For best friends Allison Raskin and Gaby Dunn, this is a thing that happened. Their web show “Just Between Us”, a low-budget scripted comedy production masquerading as a weekly love advice vlog, has amassed nearly half a million subscribers since its inception in April 2014. Fans can email in their burning questions about love, sexuality, feminism and friendship, and (maybe) Allison and Gaby will give some solid advice about it. But it’s not likely.

Recognizable from the occasional BuzzFeed Video you’ll find scrolling through your timelines, Raskin and Dunn have made it clear that in all actuality they give terrible advice. The web series, which is more a vehicle for the team’s comedic writing and acting skills than anything else, has managed to brilliantly maintain the feeling that the audience is just watching an odd-couple bicker hilariously to a camera, all the while weaving in clever quips and social commentary.

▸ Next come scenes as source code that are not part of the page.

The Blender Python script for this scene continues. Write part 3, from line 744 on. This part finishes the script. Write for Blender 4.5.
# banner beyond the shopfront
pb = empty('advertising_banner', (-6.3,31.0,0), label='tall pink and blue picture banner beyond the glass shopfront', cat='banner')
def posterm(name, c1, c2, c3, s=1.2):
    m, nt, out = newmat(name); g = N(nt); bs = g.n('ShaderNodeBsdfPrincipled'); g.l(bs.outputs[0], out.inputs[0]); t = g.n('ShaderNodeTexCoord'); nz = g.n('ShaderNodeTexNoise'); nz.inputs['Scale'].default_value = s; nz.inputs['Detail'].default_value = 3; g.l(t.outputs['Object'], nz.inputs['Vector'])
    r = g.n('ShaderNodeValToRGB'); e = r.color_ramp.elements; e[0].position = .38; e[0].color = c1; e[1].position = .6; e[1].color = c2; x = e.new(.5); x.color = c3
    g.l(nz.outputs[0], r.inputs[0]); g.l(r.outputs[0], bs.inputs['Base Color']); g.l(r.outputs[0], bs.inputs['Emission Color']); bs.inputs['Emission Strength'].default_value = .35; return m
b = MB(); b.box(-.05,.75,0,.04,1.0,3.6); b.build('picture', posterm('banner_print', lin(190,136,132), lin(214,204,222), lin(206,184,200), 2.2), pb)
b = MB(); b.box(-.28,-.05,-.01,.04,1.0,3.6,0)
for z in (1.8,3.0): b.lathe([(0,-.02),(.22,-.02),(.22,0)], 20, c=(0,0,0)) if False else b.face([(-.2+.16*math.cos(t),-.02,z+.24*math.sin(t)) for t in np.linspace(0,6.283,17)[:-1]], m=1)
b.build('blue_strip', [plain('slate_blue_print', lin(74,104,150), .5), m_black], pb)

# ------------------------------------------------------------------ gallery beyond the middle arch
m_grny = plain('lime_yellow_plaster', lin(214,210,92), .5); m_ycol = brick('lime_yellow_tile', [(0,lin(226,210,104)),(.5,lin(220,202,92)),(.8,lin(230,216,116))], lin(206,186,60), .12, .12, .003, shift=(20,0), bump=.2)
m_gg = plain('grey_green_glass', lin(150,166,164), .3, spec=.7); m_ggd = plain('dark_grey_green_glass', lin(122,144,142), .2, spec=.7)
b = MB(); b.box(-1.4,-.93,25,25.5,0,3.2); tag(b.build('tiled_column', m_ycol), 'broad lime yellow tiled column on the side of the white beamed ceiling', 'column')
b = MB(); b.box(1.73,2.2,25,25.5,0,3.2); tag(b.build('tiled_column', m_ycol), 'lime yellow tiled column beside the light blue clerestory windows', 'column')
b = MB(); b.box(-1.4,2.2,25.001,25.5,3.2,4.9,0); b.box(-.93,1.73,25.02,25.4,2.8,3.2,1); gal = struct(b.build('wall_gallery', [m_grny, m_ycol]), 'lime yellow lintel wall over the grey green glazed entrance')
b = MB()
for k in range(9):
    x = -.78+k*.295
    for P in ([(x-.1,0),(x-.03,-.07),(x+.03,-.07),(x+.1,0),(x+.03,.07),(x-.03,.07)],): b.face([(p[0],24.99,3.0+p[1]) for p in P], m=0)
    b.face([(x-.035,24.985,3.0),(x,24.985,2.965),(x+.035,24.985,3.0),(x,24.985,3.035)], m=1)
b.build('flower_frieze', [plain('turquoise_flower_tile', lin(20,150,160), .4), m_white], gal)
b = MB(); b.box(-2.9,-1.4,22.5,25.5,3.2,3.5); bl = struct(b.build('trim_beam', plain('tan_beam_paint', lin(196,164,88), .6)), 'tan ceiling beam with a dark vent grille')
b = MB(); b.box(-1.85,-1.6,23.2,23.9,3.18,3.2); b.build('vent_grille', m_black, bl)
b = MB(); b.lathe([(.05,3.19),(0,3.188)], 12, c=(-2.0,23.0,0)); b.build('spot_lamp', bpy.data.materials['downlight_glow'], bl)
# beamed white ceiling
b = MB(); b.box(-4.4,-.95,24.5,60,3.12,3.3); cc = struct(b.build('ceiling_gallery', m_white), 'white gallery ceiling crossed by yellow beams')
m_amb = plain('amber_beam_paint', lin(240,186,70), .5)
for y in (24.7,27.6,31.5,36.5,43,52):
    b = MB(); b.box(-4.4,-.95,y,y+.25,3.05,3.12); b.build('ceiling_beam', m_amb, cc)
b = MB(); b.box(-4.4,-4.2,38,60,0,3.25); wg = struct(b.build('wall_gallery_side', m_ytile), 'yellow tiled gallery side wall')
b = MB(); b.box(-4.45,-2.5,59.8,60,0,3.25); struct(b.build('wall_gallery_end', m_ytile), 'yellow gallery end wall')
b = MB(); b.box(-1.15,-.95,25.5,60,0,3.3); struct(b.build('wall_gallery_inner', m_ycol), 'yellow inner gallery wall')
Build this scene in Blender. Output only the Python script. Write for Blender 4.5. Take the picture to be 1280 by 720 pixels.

Character driven and fueled by the dynamic between two opposite halves of an amusing whole, the stars of JBU play “heightened versions” of themselves, according to an interview the pair did with Bitch Media podcast “Popaganda.”

Allison in the show is “neurotic, anxious and abides by old-school rules of what it means to be a woman,” Raskin said, while Gaby is “just insane, very militant feminist [and] sexually aggressive,” Dunn said. On second thought, Raskin said, “Gaby is pretty much Gaby” while she, Allison, is “playing the worse version of [herself] five years ago.”

The characters have incited fan art, Tumblr hashtags and even hardcore shippers of the platonic couple, officially dubbed “Gallison”. Capitalizing on the whirlwind success of their channel, the team has recently added traditional comedy sketches to their YouTube repertoire. Raskin and Dunn now produce a second short weekly video in which they shed comedic light on subject matter such as adult tantrumsfriendship breakups and how exactly Allison’s “Bachelorette” audition would play out.

Despite all odds and lack of faith in the production on Allison and Gaby’s part (given the fact that the e-mail they created for receiving questions is 2014justbetweenus@gmail.com), the show’s unique format, heartwarming friendship and downright hilariousness, has incited a breakneck rise in popularity that does not seem to be slowing down anytime soon. Do yourself a favor, make like a hipster and become a fan before they make it even bigger. You’ll thank me later.